Power is the probability of correctly rejecting a false null hypothesis, calculated as $1 - \beta$. Three main factors influence power:

• Effect size: Larger effects are easier to detect.
• Sample size: More data means more power.
• Significance level ($\alpha$): A more lenient threshold (e.g., 0.05 vs. 0.01) gives more power but increases Type I error risk.

A power of 0.80 (80%) is the conventional minimum target, meaning you have an 80% chance of detecting a real effect if one exists.

Sample size determination

A priori power analysis (done before collecting data) estimates the sample size you need to detect a given effect size with a desired level of power. This is the preferred approach because it helps you plan efficiently.

Post hoc power analysis (done after the study) calculates the power you actually achieved. It's less useful for decision-making but can help explain non-significant results.

The balancing act: you want enough participants for adequate power, but every additional participant costs time and resources.

Advanced inferential techniques

These methods go beyond the standard toolkit and are used for more complex research questions or situations where traditional assumptions don't hold.

Bootstrapping

Bootstrapping is a resampling technique.
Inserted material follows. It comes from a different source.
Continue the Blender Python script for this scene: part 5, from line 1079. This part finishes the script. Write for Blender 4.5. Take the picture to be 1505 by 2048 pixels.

Instead of relying on theoretical formulas for sampling distributions, you:

1. Take your original sample.
2. Draw many new samples (thousands) from it with replacement.
3. Calculate your statistic of interest for each resampled dataset.
4. Use the distribution of those statistics to estimate standard errors and confidence intervals.

Bootstrapping is especially useful when you can't assume normality or when no standard formula exists for your statistic.

Meta-analysis

Meta-analysis statistically combines results from multiple independent studies on the same question. By pooling data across studies, it increases statistical power and provides more precise effect size estimates. Good meta-analyses also account for between-study variability and publication bias (the tendency for studies with significant results to be published more often).

Multivariate analysis

Multivariate techniques analyze relationships among multiple variables simultaneously. Examples include:

• MANOVA: Extends ANOVA to multiple dependent variables at once.
• Factor analysis: Identifies underlying latent variables that explain patterns in observed data.
• Discriminant analysis: Predicts group membership based on multiple predictors.

These methods account for correlations among variables, giving you a more complete picture than analyzing each variable separately.